Auch wenn der Datenschutz im Unternehmen gelebt werden muss, machen sich viele Unternehmen natürlich aufgrund ihrer Außendarstellung angreifbar, wenn Newsletter ohne Einwilligung versandt werden, eine E-Mail an den falschen Adressaten übermittelt wird oder die Datenschutzerklärung unvollständig oder veraltet ist. Daher sollte dringend die Website datenschutzrechtlich gepflegt und vor allem auch die Mitarbeiter sensibilisiert werden.

Oftmals passieren Fehler (wir sind alle nur Menschen) nicht aus Mutwillen, sondern weil der Mitarbeiter schlichtweg nicht wusste, dass sein Verhalten datenschutzrechtlich unzulässig ist. So kann dem Unternehmen letztlich viel Ärger und Aufwand erspart werden, der für das Tagesgeschäft notwendig ist. 

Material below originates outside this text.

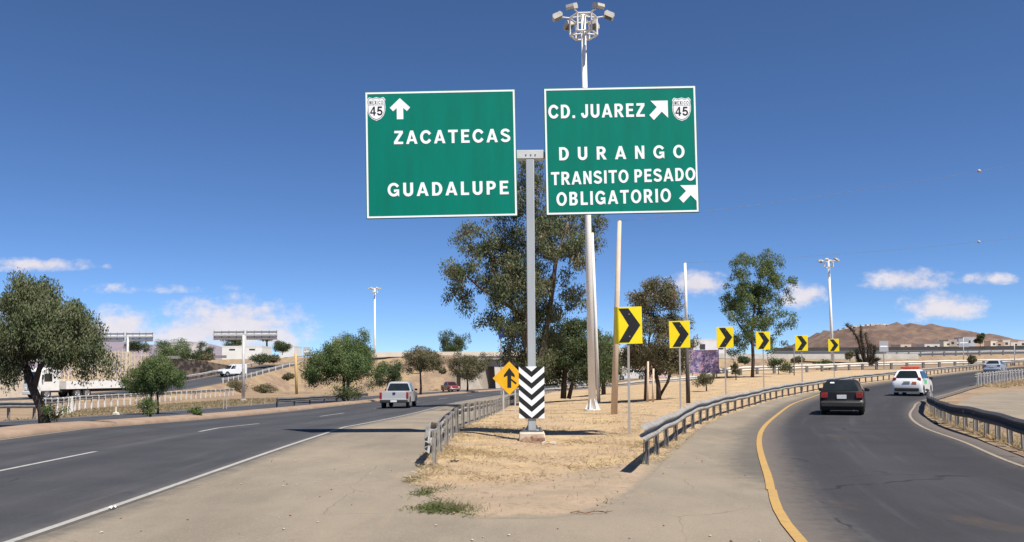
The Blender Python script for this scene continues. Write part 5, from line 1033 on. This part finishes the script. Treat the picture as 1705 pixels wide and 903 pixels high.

Vielen Dank für das Gespräch!

Rechtsanwältin Katharina Däberitz ist in der HB E-Commerce Rechtsanwaltsgesellschaft mbH tätig und auf die Bereiche des Wettbewerbsrechts, des IT-Rechts sowie des Datenschutzrechts spezialisiert. Sie ist zertifizierte Datenschutzbeauftragte (TÜV Nord). Im IT-Recht ist sie insbesondere Ansprechpartnerin bei der Gestaltung von Individualverträgen und Allgemeinen Geschäftsbedingungen und anderen speziell für den Online-Handel notwendigen Rechtstexten. Darüber hinaus berät sie Mandanten bei Abmahnungen und in Fragen des Datenschutzrechts und betreut dabei den gesamten Prozess zur Umsetzung eines Datenschutzkonzepts.